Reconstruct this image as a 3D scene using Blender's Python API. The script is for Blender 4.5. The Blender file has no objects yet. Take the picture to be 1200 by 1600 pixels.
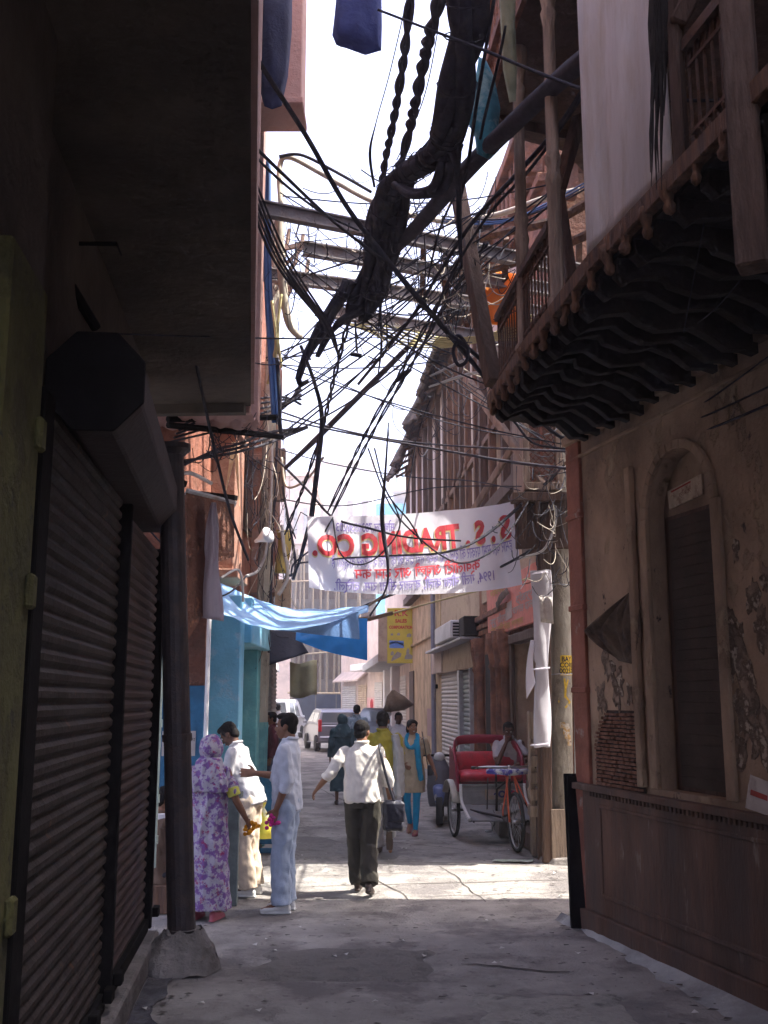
import bpy, bmesh, math, random
from mathutils import Vector, Matrix, noise
random.seed(11)
SC = bpy.context.scene
COL = SC.collection
V = Vector
# ---------------------------------------------------------------- camera model (metres; Y runs up the street)
PITCH = math.atan(292 / 1600.0); CP = math.cos(PITCH); SP = math.sin(PITCH); H = 1.85
def ray(x, y):
    u = (x - 600) / 1600.0; v = (800 - y) / 1600.0
    return V((u, CP - v * SP, SP + v * CP))
def P(x, y, Y):
    d = ray(x, y); return V((0, 0, H)) + d * (Y / d.y)
def G(x, y, z=0.0):
    d = ray(x, y); return V((0, 0, H)) + d * ((z - H) / d.z)
def PLN(x, y, p0, n):
    d = ray(x, y); o = V((0, 0, H)); return o + d * ((p0 - o).dot(n) / d.dot(n))
def MPX(p):
    return (p.y * CP + (p.z - H) * SP) / 1600.0      # metres per photo pixel at p

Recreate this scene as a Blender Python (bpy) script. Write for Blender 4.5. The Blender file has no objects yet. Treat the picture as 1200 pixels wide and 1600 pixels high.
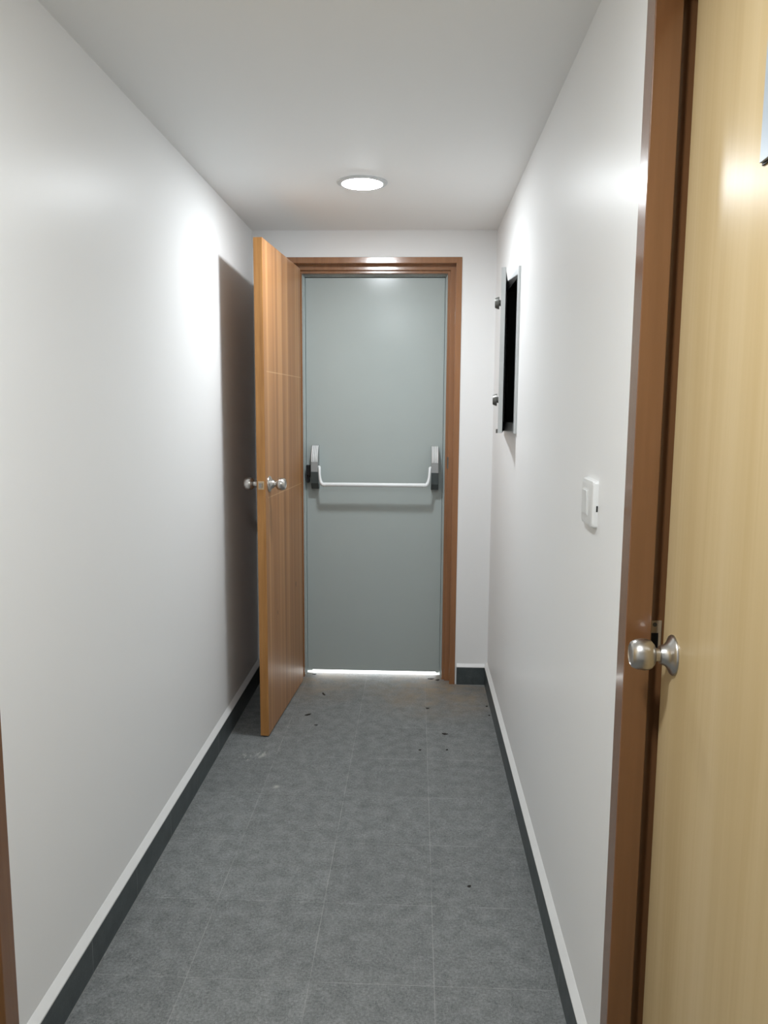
import bpy, bmesh, math, random
from mathutils import Vector, Matrix

random.seed(4)
SC = bpy.context.scene
COL = SC.collection
R = math.radians

# ------------------------------------------------------------------ camera
cam_data = bpy.data.cameras.new('camera')
cam = bpy.data.objects.new('camera', cam_data)
COL.objects.link(cam)
cam_data.sensor_fit = 'VERTICAL'
cam_data.sensor_height = 36.0
cam_data.lens = 1223.0 / 1600.0 * 36.0
cam_data.clip_start = 0.02
FW = Vector((-0.04065, 0.99044, -0.13183)).normalized()
RT = Vector((0.99911, 0.0418, 0.00598))
RT = (RT - FW * RT.dot(FW)).normalized()
UP = RT.cross(FW)
m = Matrix((RT, UP, -FW)).transposed().to_4x4()
m.translation = Vector((0, 0, 1.3503))
cam.matrix_world = m
SC.camera = cam

# ------------------------------------------------------------------ light, exposure
LAMP_MAIN = 200.0
LAMP_BACK = 290.0
LAMP_COL = (0.935, 0.99, 1.03)
SKY = 9.0
SC.view_settings.view_transform = 'Standard'
SC.view_settings.look = 'None'
SC.view_settings.exposure = 0.30
SC.view_settings.gamma = 1.0
SC.view_settings.use_curve_mapping = False

world = bpy.data.worlds.new('daylight')
SC.world = world
world.use_nodes = True
bg = world.node_tree.nodes['Background']
bg.inputs['Color'].default_value = (0.95, 0.98, 1.0, 1)
bg.inputs['Strength'].default_value = SKY

# ------------------------------------------------------------------ dimensions (metres)
XL, XR = -0.7726, 0.3587      # side walls
YB = 3.733                    # wall with the exit door
YF = -1.25                    # wall behind the camera
H = 2.16
WT = 0.125                    # wall thickness

# ------------------------------------------------------------------ materials
class NT:
    def __init__(self, name):
        self.m = bpy.data.materials.new(name)
        self.m.use_nodes = True
        self.t = self.m.node_tree
        self.b = self.t.nodes['Principled BSDF']
    def n(self, typ, **kw):
        nd = self.t.nodes.new(typ)
        for k, v in kw.items():
            if k in nd.inputs.keys():
                s = nd.inputs[k]
                if hasattr(v, 'is_output'): self.t.links.new(v, s)
                else: s.default_value = v
            else:
                setattr(nd, k, v)
        return nd
    def link(self, a, b): self.t.links.new(a, b)
    def math(self, op, a, b=None, c=None, clamp=False):
        nd = self.t.nodes.new('ShaderNodeMath'); nd.operation = op; nd.use_clamp = clamp
        for i, v in enumerate((a, b, c)):
            if v is None: continue
            if hasattr(v, 'is_output'): self.t.links.new(v, nd.inputs[i])
            else: nd.inputs[i].default_value = v
        return nd.outputs[0]
    def mix(self, f, a, b):
        nd = self.t.nodes.new('ShaderNodeMix'); nd.data_type = 'RGBA'
        for s, v in ((nd.inputs[0], f), (nd.inputs[6], a), (nd.inputs[7], b)):
            if hasattr(v, 'is_output'): self.t.links.new(v, s)
            elif isinstance(v, (int, float)): s.default_value = v
            else: s.default_value = (*v, 1)
        return nd.outputs[2]
    def ramp(self, f, stops):
        nd = self.t.nodes.new('ShaderNodeValToRGB')
        self.t.links.new(f, nd.inputs[0])
        e = nd.color_ramp.elements
        while len(e) < len(stops): e.new(0.5)
        for el, (p, c) in zip(e, stops):
            el.position = p
            el.color = (*c, 1) if not isinstance(c, (int, float)) else (c, c, c, 1)
        return nd.outputs[0]
    def coord(self):
        return self.t.nodes.new('ShaderNodeTexCoord').outputs['Object']
    def mapped(self, scale, loc=(0, 0, 0)):
        nd = self.t.nodes.new('ShaderNodeMapping')
        nd.inputs['Scale'].default_value = scale
        nd.inputs['Location'].default_value = loc
        self.t.links.new(self.coord(), nd.inputs['Vector'])
        return nd.outputs[0]
    def noise(self, vec, scale, detail=3.0, rough=0.5, dist=0.0):
        nd = self.t.nodes.new('ShaderNodeTexNoise')
        self.t.links.new(vec, nd.inputs['Vector'])
        nd.inputs['Scale'].default_value = scale
        nd.inputs['Detail'].default_value = detail
        nd.inputs['Roughness'].default_value = rough
        nd.inputs['Distortion'].default_value = dist
        return nd.outputs['Fac']
    def bump(self, h, strength, dist=0.001):
        nd = self.t.nodes.new('ShaderNodeBump')
        nd.inputs['Strength'].default_value = strength
        nd.inputs['Distance'].default_value = dist
        self.t.links.new(h, nd.inputs['Height'])
        self.t.links.new(nd.outputs[0], self.b.inputs['Normal'])
    def col(self, v):
        if hasattr(v, 'is_output'): self.t.links.new(v, self.b.inputs['Base Color'])
        else: self.b.inputs['Base Color'].default_value = (*v, 1)
    def set(self, rough=0.5, metal=0.0, spec=0.5):
        self.b.inputs['Roughness'].default_value = rough
        self.b.inputs['Metallic'].default_value = metal
        self.b.inputs['Specular IOR Level'].default_value = spec
        return self

def mat_plain(name, c, rough=0.5, metal=0.0, spec=0.5, var=0.04, scale=60):
    g = NT(name); g.set(rough, metal, spec)
    f = g.noise(g.coord(), scale, 3)
    g.col(g.mix(f, tuple(x * (1 - var) for x in c), tuple(min(1, x * (1 + var)) for x in c)))
    return g.m

def mat_wall(name, c, rough, spec=0.5):
    g = NT(name); g.set(rough, 0, spec)
    f = g.noise(g.coord(), 3.0, 4)
    g.col(g.mix(f, tuple(x * 0.985 for x in c), c))
    a = g.noise(g.mapped((14, 14, 2.0)), 1.0, 2)
    b = g.noise(g.coord(), 180, 2)
    h = g.math('ADD', g.math('MULTIPLY', a, 2.2), g.math('MULTIPLY', b, 0.10))
    g.bump(h, 0.13, 0.002)
    return g.m

def mat_floor():
    g = NT('slate_floor_tile'); g.set(0.55, 0, 0.35)
    co = g.coord()
    sep = g.n('ShaderNodeSeparateXYZ', Vector=co)
    X, Y = sep.outputs[0], sep.outputs[1]
    # fabric-like mottling
    n1 = g.noise(co, 22, 5, 0.65)
    n2 = g.noise(g.mapped((260, 90, 1)), 1.0, 3, 0.6)
    n3 = g.noise(g.mapped((90, 260, 1)), 1.0, 3, 0.6)
    n4 = g.noise(co, 150, 4, 0.7)
    n5 = g.noise(co, 340, 3, 0.7)
    s = g.math('ADD', g.math('MULTIPLY', n1, 0.22), g.math('MULTIPLY', g.math('ADD', n2, n3), 0.14))
    s = g.math('ADD', s, g.math('ADD', g.math('MULTIPLY', n4, 0.28), g.math('MULTIPLY', n5, 0.22)))
    base = g.ramp(s, [(0.40, (0.088, 0.095, 0.095)), (0.52, (0.205, 0.214, 0.212)), (0.63, (0.32, 0.33, 0.325))])
    # tile grid
    u = g.math('DIVIDE', g.math('SUBTRACT', X, 0.0558), 0.2955)
    v = g.math('DIVIDE', g.math('SUBTRACT', Y, 2.885), 0.30)
    cell = g.n('ShaderNodeCombineXYZ', X=g.math('FLOOR', u), Y=g.math('FLOOR', v))
    wn = g.n('ShaderNodeTexWhiteNoise', noise_dimensions='3D'); g.link(cell.outputs[0], wn.inputs['Vector'])
    tint = g.math('MULTIPLY_ADD', wn.outputs['Value'], 0.12, 0.94)
    hs = g.n('ShaderNodeHueSaturation', Color=base, Value=tint)
    def line(w, sz):
        fr = g.math('FRACT', w)
        d = g.math('MINIMUM', fr, g.math('SUBTRACT', 1.0, fr))
        return g.math('LESS_THAN', g.math('MULTIPLY', d, sz), 0.0009)
    ln = g.math('MAXIMUM', line(u, 0.2955), line(v, 0.30))
    brk = g.ramp(g.noise(co, 5.5, 4, 0.7), [(0.40, 0.28), (0.60, 1.0)])
    c = g.mix(g.math('MULTIPLY', ln, g.math('MULTIPLY', brk, 0.75)), hs.outputs[0], (0.36, 0.36, 0.345))
    # trodden brown dust by the exit door
    def blob(px, py, r0, r1):
        dx = g.math('SUBTRACT', X, px); dy = g.math('SUBTRACT', Y, py)
        d = g.math('SQRT', g.math('ADD', g.math('MULTIPLY', dx, dx), g.math('MULTIPLY', dy, dy)))
        return g.ramp(d, [(r0, 1.0), (r1, 0.0)])
    dn = g.ramp(g.noise(co, 9, 6, 0.7, 0.5), [(0.40, 0.0), (0.66, 1.0)])
    dust = g.math('MULTIPLY', g.math('MAXIMUM', blob(0.12, 3.68, 0.04, 0.46), g.math('MULTIPLY', blob(-0.47, 3.75, 0.02, 0.36), 0.9)), g.math('MULTIPLY_ADD', dn, 0.75, 0.22))
    c = g.mix(g.math('MULTIPLY', dust, 0.95), c, (0.30, 0.22, 0.14))
    # white paint smears
    pn = g.ramp(g.noise(g.mapped((40, 12, 1)), 1.0, 4, 0.7), [(0.50, 0.0), (0.56, 1.0)])
    sm = g.math('MAXIMUM', blob(-0.655, 2.865, 0.012, 0.045), g.math('MAXIMUM', blob(-0.60, 2.895, 0.01, 0.04), blob(-0.49, 2.638, 0.003, 0.016)))
    c = g.mix(g.math('MULTIPLY', g.math('MULTIPLY', sm, pn), 0.8), c, (0.46, 0.45, 0.42))
    sp = g.ramp(g.noise(co, 60, 2), [(0.76, 0.0), (0.80, 1.0)])
    c = g.mix(g.math('MULTIPLY', sp, 0.35), c, (0.36, 0.35, 0.33))
    g.col(c)
    g.bump(g.math('ADD', n4, g.math('MULTIPLY', ln, -0.6)), 0.25, 0.0008)
    return g.m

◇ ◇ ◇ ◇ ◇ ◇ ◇

→ Given task
Return exactly what appears from the opening line of the material through the line with "R = math.radians", apart from the pictures.

→ In response
Reconstruct this image as a 3D scene using Blender's Python API. The script is for Blender 4.5. The Blender file has no objects yet. Take the picture to be 1200 by 1600 pixels.
import bpy, bmesh, math, random
from mathutils import Vector, Matrix, noise
random.seed(11)
SC = bpy.context.scene
COL = SC.collection
V = Vector
# ---------------------------------------------------------------- camera model (metres; Y runs up the street)
PITCH = math.atan(292 / 1600.0); CP = math.cos(PITCH); SP = math.sin(PITCH); H = 1.85
def ray(x, y):
    u = (x - 600) / 1600.0; v = (800 - y) / 1600.0
    return V((u, CP - v * SP, SP + v * CP))
def P(x, y, Y):
    d = ray(x, y); return V((0, 0, H)) + d * (Y / d.y)
def G(x, y, z=0.0):
    d = ray(x, y); return V((0, 0, H)) + d * ((z - H) / d.z)
def PLN(x, y, p0, n):
    d = ray(x, y); o = V((0, 0, H)); return o + d * ((p0 - o).dot(n) / d.dot(n))
def MPX(p):
    return (p.y * CP + (p.z - H) * SP) / 1600.0      # metres per photo pixel at p

Recreate this scene as a Blender Python (bpy) script. Write for Blender 4.5. The Blender file has no objects yet. Treat the picture as 1200 pixels wide and 1600 pixels high.
import bpy, bmesh, math, random
from mathutils import Vector, Matrix

random.seed(4)
SC = bpy.context.scene
COL = SC.collection
R = math.radians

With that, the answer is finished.